▶ Exercise aim: In this exercise, reproduce all the entries that follow exactly.

▶ Entries shown:
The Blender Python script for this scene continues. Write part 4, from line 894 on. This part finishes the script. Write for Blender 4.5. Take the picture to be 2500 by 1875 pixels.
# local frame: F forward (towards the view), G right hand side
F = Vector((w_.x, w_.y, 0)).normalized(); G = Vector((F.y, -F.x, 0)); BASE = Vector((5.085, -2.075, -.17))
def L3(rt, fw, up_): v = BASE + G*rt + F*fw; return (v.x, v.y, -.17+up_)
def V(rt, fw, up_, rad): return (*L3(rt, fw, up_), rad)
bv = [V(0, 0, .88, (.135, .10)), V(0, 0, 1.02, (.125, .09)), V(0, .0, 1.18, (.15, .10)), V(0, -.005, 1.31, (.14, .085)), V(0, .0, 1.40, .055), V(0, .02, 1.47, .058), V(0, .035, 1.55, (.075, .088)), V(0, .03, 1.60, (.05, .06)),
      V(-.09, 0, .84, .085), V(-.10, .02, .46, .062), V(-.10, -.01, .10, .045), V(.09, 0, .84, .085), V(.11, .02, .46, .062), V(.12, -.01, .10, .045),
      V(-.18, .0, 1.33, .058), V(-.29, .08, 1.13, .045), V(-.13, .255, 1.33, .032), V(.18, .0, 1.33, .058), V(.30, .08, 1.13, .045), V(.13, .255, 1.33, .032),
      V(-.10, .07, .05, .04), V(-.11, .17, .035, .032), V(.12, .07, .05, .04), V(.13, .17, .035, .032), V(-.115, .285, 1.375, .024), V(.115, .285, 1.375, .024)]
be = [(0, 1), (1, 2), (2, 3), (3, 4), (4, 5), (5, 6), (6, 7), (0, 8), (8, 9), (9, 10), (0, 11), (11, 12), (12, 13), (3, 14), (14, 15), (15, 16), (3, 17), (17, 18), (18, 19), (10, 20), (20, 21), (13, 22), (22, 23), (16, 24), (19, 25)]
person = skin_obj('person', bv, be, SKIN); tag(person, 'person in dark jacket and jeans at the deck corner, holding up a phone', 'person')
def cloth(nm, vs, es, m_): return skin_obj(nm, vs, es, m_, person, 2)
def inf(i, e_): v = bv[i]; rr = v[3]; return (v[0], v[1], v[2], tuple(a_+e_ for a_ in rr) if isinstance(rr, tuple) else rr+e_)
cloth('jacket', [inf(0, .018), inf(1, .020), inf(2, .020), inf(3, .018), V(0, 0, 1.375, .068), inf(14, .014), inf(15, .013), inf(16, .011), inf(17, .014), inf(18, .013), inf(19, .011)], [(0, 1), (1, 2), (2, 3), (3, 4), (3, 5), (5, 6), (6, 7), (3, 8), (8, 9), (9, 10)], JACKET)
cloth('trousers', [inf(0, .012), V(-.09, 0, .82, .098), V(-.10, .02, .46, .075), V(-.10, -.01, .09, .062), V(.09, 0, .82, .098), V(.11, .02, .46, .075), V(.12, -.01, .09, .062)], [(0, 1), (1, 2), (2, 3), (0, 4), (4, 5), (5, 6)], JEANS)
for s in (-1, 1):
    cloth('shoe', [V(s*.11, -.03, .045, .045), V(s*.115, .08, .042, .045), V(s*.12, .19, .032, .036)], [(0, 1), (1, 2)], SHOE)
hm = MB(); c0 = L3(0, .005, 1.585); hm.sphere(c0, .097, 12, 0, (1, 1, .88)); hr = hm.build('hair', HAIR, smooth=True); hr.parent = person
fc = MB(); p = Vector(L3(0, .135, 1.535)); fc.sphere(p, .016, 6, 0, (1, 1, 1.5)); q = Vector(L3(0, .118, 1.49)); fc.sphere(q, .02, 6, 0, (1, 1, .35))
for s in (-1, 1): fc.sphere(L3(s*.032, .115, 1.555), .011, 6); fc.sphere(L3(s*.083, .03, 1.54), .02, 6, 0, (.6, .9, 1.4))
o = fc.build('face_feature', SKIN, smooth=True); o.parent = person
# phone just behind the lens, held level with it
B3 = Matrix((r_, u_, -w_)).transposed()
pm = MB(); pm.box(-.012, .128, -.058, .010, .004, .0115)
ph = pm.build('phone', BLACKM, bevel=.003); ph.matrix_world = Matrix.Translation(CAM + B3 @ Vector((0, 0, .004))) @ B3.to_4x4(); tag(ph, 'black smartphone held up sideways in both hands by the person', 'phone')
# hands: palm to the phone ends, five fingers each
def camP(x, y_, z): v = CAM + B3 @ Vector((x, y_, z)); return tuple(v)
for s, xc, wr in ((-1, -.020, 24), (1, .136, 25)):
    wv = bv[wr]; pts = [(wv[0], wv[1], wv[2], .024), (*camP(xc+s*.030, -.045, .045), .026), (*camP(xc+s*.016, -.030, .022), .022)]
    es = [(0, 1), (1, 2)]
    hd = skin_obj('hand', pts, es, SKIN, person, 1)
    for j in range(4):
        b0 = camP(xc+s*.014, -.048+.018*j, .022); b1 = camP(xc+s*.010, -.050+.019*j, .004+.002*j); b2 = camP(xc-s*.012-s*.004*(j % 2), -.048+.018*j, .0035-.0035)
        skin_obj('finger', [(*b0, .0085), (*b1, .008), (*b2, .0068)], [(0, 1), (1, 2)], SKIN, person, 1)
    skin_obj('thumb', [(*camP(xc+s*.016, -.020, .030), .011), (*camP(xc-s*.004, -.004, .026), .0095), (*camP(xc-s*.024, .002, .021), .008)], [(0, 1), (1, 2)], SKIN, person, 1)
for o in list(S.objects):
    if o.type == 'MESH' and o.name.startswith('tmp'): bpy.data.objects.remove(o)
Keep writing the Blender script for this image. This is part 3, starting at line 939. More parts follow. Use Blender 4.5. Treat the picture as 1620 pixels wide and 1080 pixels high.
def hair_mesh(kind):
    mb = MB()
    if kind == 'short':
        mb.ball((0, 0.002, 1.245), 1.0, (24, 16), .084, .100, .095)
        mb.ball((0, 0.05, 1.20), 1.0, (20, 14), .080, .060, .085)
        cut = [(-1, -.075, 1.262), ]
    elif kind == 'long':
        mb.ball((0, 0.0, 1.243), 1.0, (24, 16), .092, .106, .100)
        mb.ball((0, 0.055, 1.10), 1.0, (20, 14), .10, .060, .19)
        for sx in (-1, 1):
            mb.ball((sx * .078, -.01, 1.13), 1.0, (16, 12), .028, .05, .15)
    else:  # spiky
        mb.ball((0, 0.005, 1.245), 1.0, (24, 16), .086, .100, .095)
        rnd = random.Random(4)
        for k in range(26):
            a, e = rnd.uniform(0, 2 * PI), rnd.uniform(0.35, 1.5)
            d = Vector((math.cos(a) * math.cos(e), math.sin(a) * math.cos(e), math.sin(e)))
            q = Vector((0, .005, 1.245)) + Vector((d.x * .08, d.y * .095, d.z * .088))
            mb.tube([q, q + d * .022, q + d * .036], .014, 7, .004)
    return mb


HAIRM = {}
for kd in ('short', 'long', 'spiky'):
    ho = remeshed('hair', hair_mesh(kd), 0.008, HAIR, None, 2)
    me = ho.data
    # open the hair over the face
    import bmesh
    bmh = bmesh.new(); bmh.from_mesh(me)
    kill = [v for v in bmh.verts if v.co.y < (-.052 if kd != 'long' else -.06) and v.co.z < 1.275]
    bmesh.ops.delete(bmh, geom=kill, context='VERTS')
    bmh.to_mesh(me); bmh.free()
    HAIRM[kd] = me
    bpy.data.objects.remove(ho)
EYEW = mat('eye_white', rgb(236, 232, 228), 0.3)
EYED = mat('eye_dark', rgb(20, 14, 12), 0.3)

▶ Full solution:
The Blender Python script for this scene continues. Write part 4, from line 894 on. This part finishes the script. Write for Blender 4.5. Take the picture to be 2500 by 1875 pixels.
# local frame: F forward (towards the view), G right hand side
F = Vector((w_.x, w_.y, 0)).normalized(); G = Vector((F.y, -F.x, 0)); BASE = Vector((5.085, -2.075, -.17))
def L3(rt, fw, up_): v = BASE + G*rt + F*fw; return (v.x, v.y, -.17+up_)
def V(rt, fw, up_, rad): return (*L3(rt, fw, up_), rad)
bv = [V(0, 0, .88, (.135, .10)), V(0, 0, 1.02, (.125, .09)), V(0, .0, 1.18, (.15, .10)), V(0, -.005, 1.31, (.14, .085)), V(0, .0, 1.40, .055), V(0, .02, 1.47, .058), V(0, .035, 1.55, (.075, .088)), V(0, .03, 1.60, (.05, .06)),
      V(-.09, 0, .84, .085), V(-.10, .02, .46, .062), V(-.10, -.01, .10, .045), V(.09, 0, .84, .085), V(.11, .02, .46, .062), V(.12, -.01, .10, .045),
      V(-.18, .0, 1.33, .058), V(-.29, .08, 1.13, .045), V(-.13, .255, 1.33, .032), V(.18, .0, 1.33, .058), V(.30, .08, 1.13, .045), V(.13, .255, 1.33, .032),
      V(-.10, .07, .05, .04), V(-.11, .17, .035, .032), V(.12, .07, .05, .04), V(.13, .17, .035, .032), V(-.115, .285, 1.375, .024), V(.115, .285, 1.375, .024)]
be = [(0, 1), (1, 2), (2, 3), (3, 4), (4, 5), (5, 6), (6, 7), (0, 8), (8, 9), (9, 10), (0, 11), (11, 12), (12, 13), (3, 14), (14, 15), (15, 16), (3, 17), (17, 18), (18, 19), (10, 20), (20, 21), (13, 22), (22, 23), (16, 24), (19, 25)]
person = skin_obj('person', bv, be, SKIN); tag(person, 'person in dark jacket and jeans at the deck corner, holding up a phone', 'person')
def cloth(nm, vs, es, m_): return skin_obj(nm, vs, es, m_, person, 2)
def inf(i, e_): v = bv[i]; rr = v[3]; return (v[0], v[1], v[2], tuple(a_+e_ for a_ in rr) if isinstance(rr, tuple) else rr+e_)
cloth('jacket', [inf(0, .018), inf(1, .020), inf(2, .020), inf(3, .018), V(0, 0, 1.375, .068), inf(14, .014), inf(15, .013), inf(16, .011), inf(17, .014), inf(18, .013), inf(19, .011)], [(0, 1), (1, 2), (2, 3), (3, 4), (3, 5), (5, 6), (6, 7), (3, 8), (8, 9), (9, 10)], JACKET)
cloth('trousers', [inf(0, .012), V(-.09, 0, .82, .098), V(-.10, .02, .46, .075), V(-.10, -.01, .09, .062), V(.09, 0, .82, .098), V(.11, .02, .46, .075), V(.12, -.01, .09, .062)], [(0, 1), (1, 2), (2, 3), (0, 4), (4, 5), (5, 6)], JEANS)
for s in (-1, 1):
    cloth('shoe', [V(s*.11, -.03, .045, .045), V(s*.115, .08, .042, .045), V(s*.12, .19, .032, .036)], [(0, 1), (1, 2)], SHOE)
hm = MB(); c0 = L3(0, .005, 1.585); hm.sphere(c0, .097, 12, 0, (1, 1, .88)); hr = hm.build('hair', HAIR, smooth=True); hr.parent = person
fc = MB(); p = Vector(L3(0, .135, 1.535)); fc.sphere(p, .016, 6, 0, (1, 1, 1.5)); q = Vector(L3(0, .118, 1.49)); fc.sphere(q, .02, 6, 0, (1, 1, .35))
for s in (-1, 1): fc.sphere(L3(s*.032, .115, 1.555), .011, 6); fc.sphere(L3(s*.083, .03, 1.54), .02, 6, 0, (.6, .9, 1.4))
o = fc.build('face_feature', SKIN, smooth=True); o.parent = person
# phone just behind the lens, held level with it
B3 = Matrix((r_, u_, -w_)).transposed()
pm = MB(); pm.box(-.012, .128, -.058, .010, .004, .0115)
ph = pm.build('phone', BLACKM, bevel=.003); ph.matrix_world = Matrix.Translation(CAM + B3 @ Vector((0, 0, .004))) @ B3.to_4x4(); tag(ph, 'black smartphone held up sideways in both hands by the person', 'phone')
# hands: palm to the phone ends, five fingers each
def camP(x, y_, z): v = CAM + B3 @ Vector((x, y_, z)); return tuple(v)
for s, xc, wr in ((-1, -.020, 24), (1, .136, 25)):
    wv = bv[wr]; pts = [(wv[0], wv[1], wv[2], .024), (*camP(xc+s*.030, -.045, .045), .026), (*camP(xc+s*.016, -.030, .022), .022)]
    es = [(0, 1), (1, 2)]
    hd = skin_obj('hand', pts, es, SKIN, person, 1)
    for j in range(4):
        b0 = camP(xc+s*.014, -.048+.018*j, .022); b1 = camP(xc+s*.010, -.050+.019*j, .004+.002*j); b2 = camP(xc-s*.012-s*.004*(j % 2), -.048+.018*j, .0035-.0035)
        skin_obj('finger', [(*b0, .0085), (*b1, .008), (*b2, .0068)], [(0, 1), (1, 2)], SKIN, person, 1)
    skin_obj('thumb', [(*camP(xc+s*.016, -.020, .030), .011), (*camP(xc-s*.004, -.004, .026), .0095), (*camP(xc-s*.024, .002, .021), .008)], [(0, 1), (1, 2)], SKIN, person, 1)
for o in list(S.objects):
    if o.type == 'MESH' and o.name.startswith('tmp'): bpy.data.objects.remove(o)
Keep writing the Blender script for this image. This is part 3, starting at line 939. More parts follow. Use Blender 4.5. Treat the picture as 1620 pixels wide and 1080 pixels high.
def hair_mesh(kind):
    mb = MB()
    if kind == 'short':
        mb.ball((0, 0.002, 1.245), 1.0, (24, 16), .084, .100, .095)
        mb.ball((0, 0.05, 1.20), 1.0, (20, 14), .080, .060, .085)
        cut = [(-1, -.075, 1.262), ]
    elif kind == 'long':
        mb.ball((0, 0.0, 1.243), 1.0, (24, 16), .092, .106, .100)
        mb.ball((0, 0.055, 1.10), 1.0, (20, 14), .10, .060, .19)
        for sx in (-1, 1):
            mb.ball((sx * .078, -.01, 1.13), 1.0, (16, 12), .028, .05, .15)
    else:  # spiky
        mb.ball((0, 0.005, 1.245), 1.0, (24, 16), .086, .100, .095)
        rnd = random.Random(4)
        for k in range(26):
            a, e = rnd.uniform(0, 2 * PI), rnd.uniform(0.35, 1.5)
            d = Vector((math.cos(a) * math.cos(e), math.sin(a) * math.cos(e), math.sin(e)))
            q = Vector((0, .005, 1.245)) + Vector((d.x * .08, d.y * .095, d.z * .088))
            mb.tube([q, q + d * .022, q + d * .036], .014, 7, .004)
    return mb


HAIRM = {}
for kd in ('short', 'long', 'spiky'):
    ho = remeshed('hair', hair_mesh(kd), 0.008, HAIR, None, 2)
    me = ho.data
    # open the hair over the face
    import bmesh
    bmh = bmesh.new(); bmh.from_mesh(me)
    kill = [v for v in bmh.verts if v.co.y < (-.052 if kd != 'long' else -.06) and v.co.z < 1.275]
    bmesh.ops.delete(bmh, geom=kill, context='VERTS')
    bmh.to_mesh(me); bmh.free()
    HAIRM[kd] = me
    bpy.data.objects.remove(ho)
EYEW = mat('eye_white', rgb(236, 232, 228), 0.3)
EYED = mat('eye_dark', rgb(20, 14, 12), 0.3)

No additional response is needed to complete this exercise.